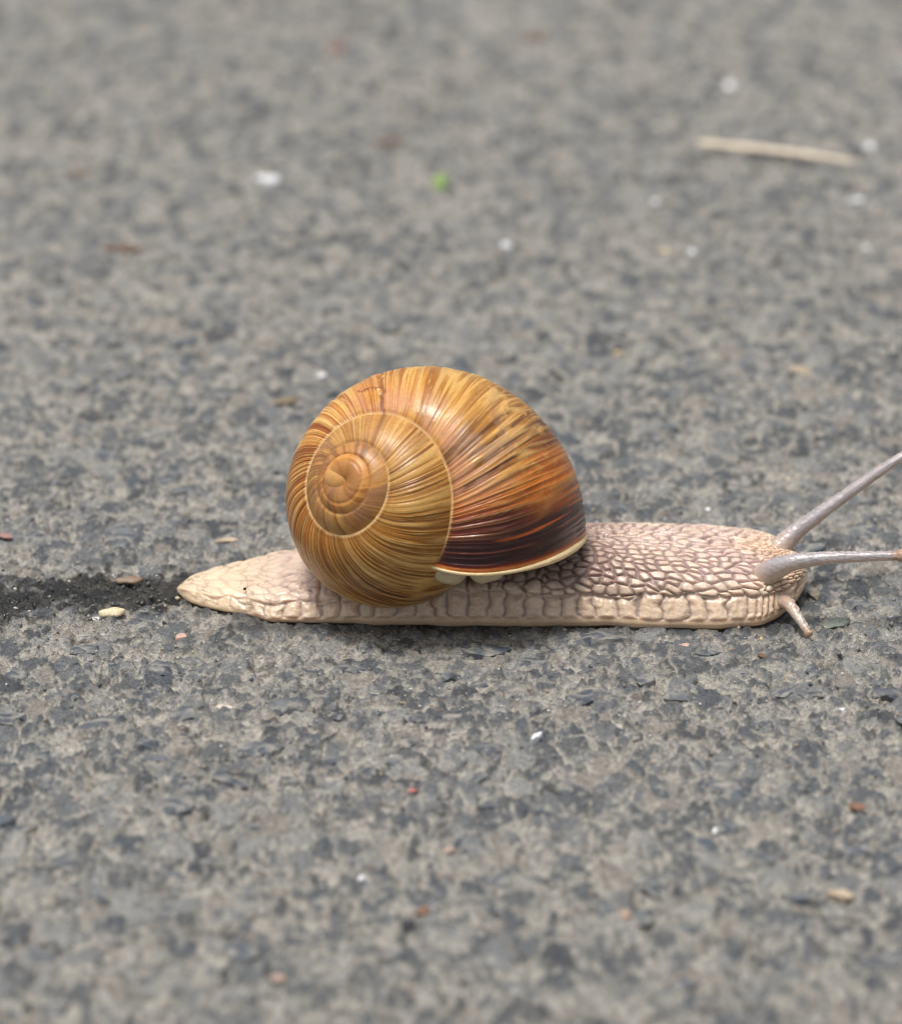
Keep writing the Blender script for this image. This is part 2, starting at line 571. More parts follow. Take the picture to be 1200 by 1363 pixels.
def sh_rot():
    ex, ey, ez = SHP[8:11]
    cx, sx, cy, sy, cz, sz = np.cos(ex), np.sin(ex), np.cos(ey), np.sin(ey), np.cos(ez), np.sin(ez)
    return np.array([[1, 0, 0], [0, cx, -sx], [0, sx, cx]]) @ np.array([[cy, 0, sy], [0, 1, 0], [-sy, 0, cy]]) @ np.array([[cz, -sz, 0], [sz, cz, 0], [0, 0, 1]])

def sh_world(t, rho, z):
    P = np.stack([rho * np.cos(t), -rho * np.sin(t), z], -1) @ sh_rot().T
    u, v, w_ = P[..., 0] + SHP[11], P[..., 1] + SHP[12], P[..., 2] + SH_W0
    return np.stack([u, v * SP - w_ * CP, TZ + v * CP + w_ * SP], -1)

def sh_suture(t):
    ph = np.radians(np.linspace(20, 200, 91))
    T, F = np.meshgrid(t, ph, indexing='ij')
    rho, z = sh_prof(T, F)
    R, Z, a, b, tl = sh_section(T - 2 * np.pi)
    dx, dz = rho - R, z - Z
    u = dx * np.cos(tl) + dz * np.sin(tl); v = -dx * np.sin(tl) + dz * np.cos(tl)
    g = (u / a) ** 2 + (v / b) ** 2 - 1
    out = np.full(len(t), np.pi * .55)
    for i in range(len(t)):
        ins = np.where(g[i] < 0)[0]
        if len(ins) and ins[0] > 0:
            j = ins[0]; f = g[i, j - 1] / (g[i, j - 1] - g[i, j]); out[i] = ph[j - 1] + f * (ph[j] - ph[j - 1])
    return out

def sh_slant(ph):
    return SHP[13] * (ph - 1.5) + SHP[14] * (ph - 1.5) ** 2

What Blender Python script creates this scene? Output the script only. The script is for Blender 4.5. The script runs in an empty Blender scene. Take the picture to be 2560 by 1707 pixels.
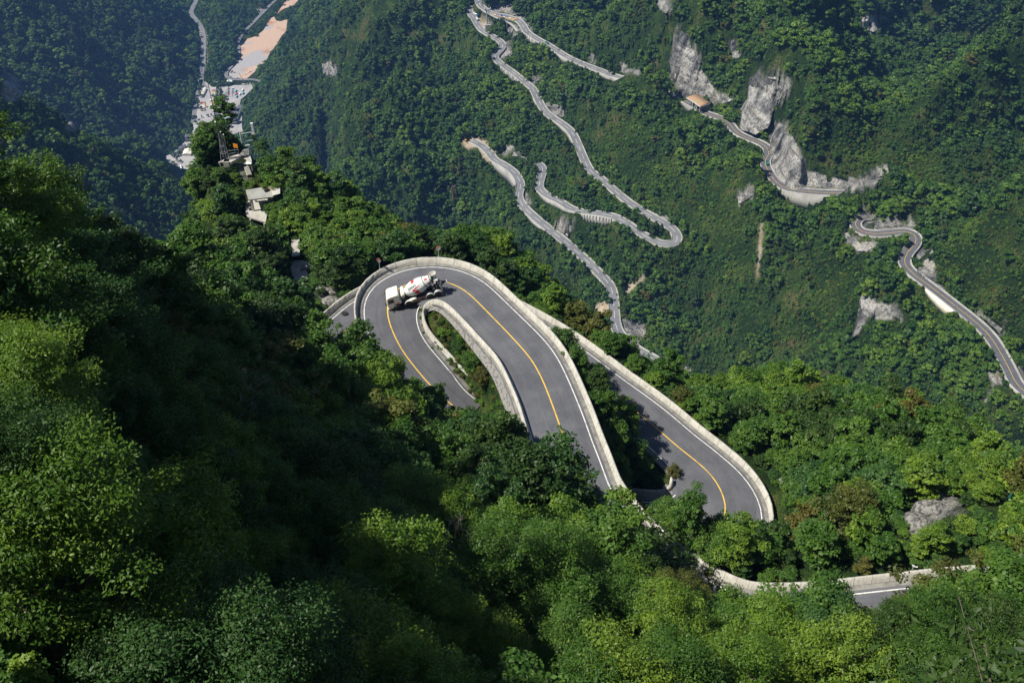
import bpy, math, random
import numpy as np
from mathutils import Vector, Matrix
R = math.radians
C = bpy.context.scene
col = C.collection

# ------------------------------------------------------------------ camera
F = 2488.9                       # focal length in pixels of a 2560 px wide frame
PITCH = R(42)
CP, SP = math.cos(PITCH), math.sin(PITCH)
cam_data = bpy.data.cameras.new('camera')
cam_data.lens = 35; cam_data.sensor_width = 36
cam_data.clip_start = 0.5; cam_data.clip_end = 12000
cam = bpy.data.objects.new('camera', cam_data); col.objects.link(cam)
cam.location = (0, 0, 0); cam.rotation_euler = (R(90) - PITCH, 0, 0)
C.camera = cam

# ------------------------------------------------------------------ sky, sun, exposure
SUN_DIR = Vector((-0.56, -0.13, 0.82)).normalized()      # towards the sun
w = bpy.data.worlds.new('World'); C.world = w; w.use_nodes = True
nt = w.node_tree
sky = nt.nodes.new('ShaderNodeTexSky'); sky.sky_type = 'NISHITA'; sky.sun_disc = False
sky.sun_elevation = math.asin(SUN_DIR.z); sky.sun_rotation = math.atan2(SUN_DIR.x, SUN_DIR.y)
sky.altitude = 1200
bg = nt.nodes['Background']; bg.inputs[1].default_value = 0.065
nt.links.new(sky.outputs[0], bg.inputs[0])
sl = bpy.data.lights.new('sun', 'SUN'); sl.energy = 5.0; sl.angle = R(0.53); sl.color = (1.0, 0.94, 0.83)
so = bpy.data.objects.new('sun', sl); col.objects.link(so)
so.rotation_euler = SUN_DIR.to_track_quat('Z', 'Y').to_euler(); so.location = (-300, -60, 400)
C.view_settings.view_transform = 'Standard'; C.view_settings.look = 'None'
C.view_settings.exposure = 0.5; C.view_settings.gamma = 1
cy = C.cycles
cy.max_bounces = 4; cy.diffuse_bounces = 2; cy.glossy_bounces = 2; cy.transmission_bounces = 2
cy.transparent_max_bounces = 4; cy.volume_bounces = 0
cy.use_denoising = True

rng = np.random.default_rng(11)
random.seed(5)

# ------------------------------------------------------------------ projection helpers
def ray(u, v):
    a = (u - 1280) / F; b = (853.5 - v) / F
    return np.array([a, CP + b * SP, -SP + b * CP])
def Pz(u, v, z):
    r = ray(u, v); return r * (z / r[2])
def PD(u, v, D):
    r = ray(u, v); return r / np.linalg.norm(r) * D
def proj(P):
    P = np.asarray(P, float)
    d = P[..., 1] * CP - P[..., 2] * SP
    up = P[..., 1] * SP + P[..., 2] * CP
    d = np.where(d > 1, d, 1)
    return 1280 + F * P[..., 0] / d, 853.5 - F * up / d, d

# ------------------------------------------------------------------ noise
def _vnoise(x, y, seed):
    g = np.random.default_rng(seed).random((257, 257))
    xi = np.floor(x).astype(int); yi = np.floor(y).astype(int)
    fx = x - xi; fy = y - yi
    fx = fx * fx * (3 - 2 * fx); fy = fy * fy * (3 - 2 * fy)
    a = g[xi % 257, yi % 257]; b = g[(xi + 1) % 257, yi % 257]
    c = g[xi % 257, (yi + 1) % 257]; d = g[(xi + 1) % 257, (yi + 1) % 257]
    return (a * (1 - fx) + b * fx) * (1 - fy) + (c * (1 - fx) + d * fx) * fy - .5
def fbm(x, y, scale, octs=4, seed=1):
    s = 0; amp = 1; f = 1 / scale
    for o in range(octs):
        s = s + amp * _vnoise(x * f + 17.3 * o, y * f + 5.1 * o, seed + o); amp *= .5; f *= 2.03
    return s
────
— Your goal —
Take the lines from the first line of the entries through the line with "return np.array([[1, 0, 0], [0, cx, -sx], [0, sx, cx]])", inclusive, and give them again exactly, minus any pictures.

— Expected answer —
Keep writing the Blender script for this image. This is part 2, starting at line 571. More parts follow. Take the picture to be 1200 by 1363 pixels.
def sh_rot():
    ex, ey, ez = SHP[8:11]
    cx, sx, cy, sy, cz, sz = np.cos(ex), np.sin(ex), np.cos(ey), np.sin(ey), np.cos(ez), np.sin(ez)
    return np.array([[1, 0, 0], [0, cx, -sx], [0, sx, cx]]) @ np.array([[cy, 0, sy], [0, 1, 0], [-sy, 0, cy]]) @ np.array([[cz, -sz, 0], [sz, cz, 0], [0, 0, 1]])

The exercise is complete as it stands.